Pity the poor bass fiddle player who loves chamber music.  Works that
feature this instrument not only run rare on the ground, but with few
exceptions, don't rise anywhere near the level of a repertory string
quartet.  One such player, Barry Lieberman, decided to do something about
this with the idea of turning string quartets and other chamber works
into music for string chamber ensemble - a group large enough to accommodate
the double bass without losing too much of the intimacy of the string
quartet.

It's a simple concept, but one fraught with practical perils.  For
example, not every string quartet translates well into the bigger medium.
Furthermore, you can't have the bass merely doubling the cello at the
octave below.  In short, you don't want to betray the ensemble values
of the score.  One must indeed consider taste.
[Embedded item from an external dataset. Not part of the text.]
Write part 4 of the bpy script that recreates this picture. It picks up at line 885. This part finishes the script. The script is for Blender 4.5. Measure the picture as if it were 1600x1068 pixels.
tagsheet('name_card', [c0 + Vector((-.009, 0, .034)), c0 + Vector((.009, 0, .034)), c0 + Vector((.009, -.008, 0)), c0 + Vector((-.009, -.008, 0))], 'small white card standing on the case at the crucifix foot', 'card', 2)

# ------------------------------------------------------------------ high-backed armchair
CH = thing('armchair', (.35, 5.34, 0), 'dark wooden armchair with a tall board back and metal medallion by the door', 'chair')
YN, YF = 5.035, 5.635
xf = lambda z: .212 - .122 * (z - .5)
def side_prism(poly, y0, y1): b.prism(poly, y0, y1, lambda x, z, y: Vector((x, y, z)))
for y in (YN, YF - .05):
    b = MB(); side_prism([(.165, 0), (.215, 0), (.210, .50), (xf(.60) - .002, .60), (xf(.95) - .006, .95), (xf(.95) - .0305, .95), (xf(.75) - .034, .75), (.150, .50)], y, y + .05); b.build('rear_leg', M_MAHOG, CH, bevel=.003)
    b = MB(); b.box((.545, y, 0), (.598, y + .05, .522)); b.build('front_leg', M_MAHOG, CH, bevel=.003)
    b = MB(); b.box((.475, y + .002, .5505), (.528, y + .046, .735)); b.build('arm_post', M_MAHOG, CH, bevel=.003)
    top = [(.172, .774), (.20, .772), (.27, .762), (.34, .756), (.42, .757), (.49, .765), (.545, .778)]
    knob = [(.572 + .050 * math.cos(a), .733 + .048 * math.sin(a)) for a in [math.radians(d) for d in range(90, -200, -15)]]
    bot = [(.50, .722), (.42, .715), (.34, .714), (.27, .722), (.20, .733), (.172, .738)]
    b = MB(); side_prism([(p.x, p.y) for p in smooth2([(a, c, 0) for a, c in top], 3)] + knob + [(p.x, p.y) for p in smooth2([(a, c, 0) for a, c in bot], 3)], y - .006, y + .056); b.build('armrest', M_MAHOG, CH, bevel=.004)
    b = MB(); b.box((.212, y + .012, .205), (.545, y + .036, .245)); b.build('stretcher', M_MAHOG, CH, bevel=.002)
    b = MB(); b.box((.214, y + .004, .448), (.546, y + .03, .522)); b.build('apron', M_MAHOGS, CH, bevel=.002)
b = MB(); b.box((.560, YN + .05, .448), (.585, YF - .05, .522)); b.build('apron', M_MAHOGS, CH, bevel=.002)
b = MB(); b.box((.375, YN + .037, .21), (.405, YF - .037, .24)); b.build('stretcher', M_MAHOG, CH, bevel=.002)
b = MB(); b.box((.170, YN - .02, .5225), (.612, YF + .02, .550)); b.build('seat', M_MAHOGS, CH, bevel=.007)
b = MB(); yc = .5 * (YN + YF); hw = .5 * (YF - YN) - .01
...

Lieberman hooked up with Maria Larionoff and together they formed the
American String Project, a conductorless, somewhat ad hoc string orchestra
made up of first-rate string players from all over.  If their slogan "A
virtuoso in every chair" rings with a bit of hype, it's not that far
from the mark.  You get the impression that any one of these players
could step into the star soloist position and acquit themselves creditably.
Somehow, Lieberman and Larionoff decide on a program.  Usually, Lieberman
writes the arrangements.  They send out invitations to players, and the
group meets for a brief period to rehearse and perform.  Each piece on
the program is assigned a "leader," a person responsible for rehearsal
who acts as a traffic cop for collaborative suggestions from the group
as well as for performance.

Those of us used to "the conductor's vision" of a piece - after, all we
habitually speak of "Furtwangler's Beethoven" - may feel a bit uneasy
about a collective effort, that we might get "an elephant designed by
committee," rather than a convincing view of the piece.  On the evidence
of this CD, I'd say sometimes yes, sometimes no. The Beethoven is quite
fine.  Because of the extra weight, it becomes a little symphony, which
suits it, incidentally, very well.  It set up great expectations.  You
would think the same of the Shostakovich.  After all, others of his
string quartets have found extra life in chamber-ensemble arrangements
- Barshai's rendering of the Eighth into a chamber symphony, for example.
However, this performance of the Twelfth lacks the intensity of most
string quartet groups I've heard.  The second movement especially, a
killer twenty minutes long, never really goes anywhere, and it's the
heart of the quartet.  If this movement doesn't come off, a decent first
movement won't save the performance.  I don't think this the fault of
the arrangement, which strikes me as ingenious, or the actual playing,
but of the interpretation, which fails to find points of arrival and
fallback.  It's like watching an endless stream of pasta come out of an
extruder.

The group relaxes more in the Sarasate and have a good time in works
designed with fun as a goal.  Stephanie Chase - arranger, leader, and
primary soloist - plays the bejabbers out of Zigeunerweisen, earning a
well-deserved (and unsexing) "Bravo!" at the end from an audience member
who just couldn't help himself.

In short, this is a mixed bag of a CD. The sound is quite good in the
Beethoven and the Shostakovich, a little muddier in the Sarasate.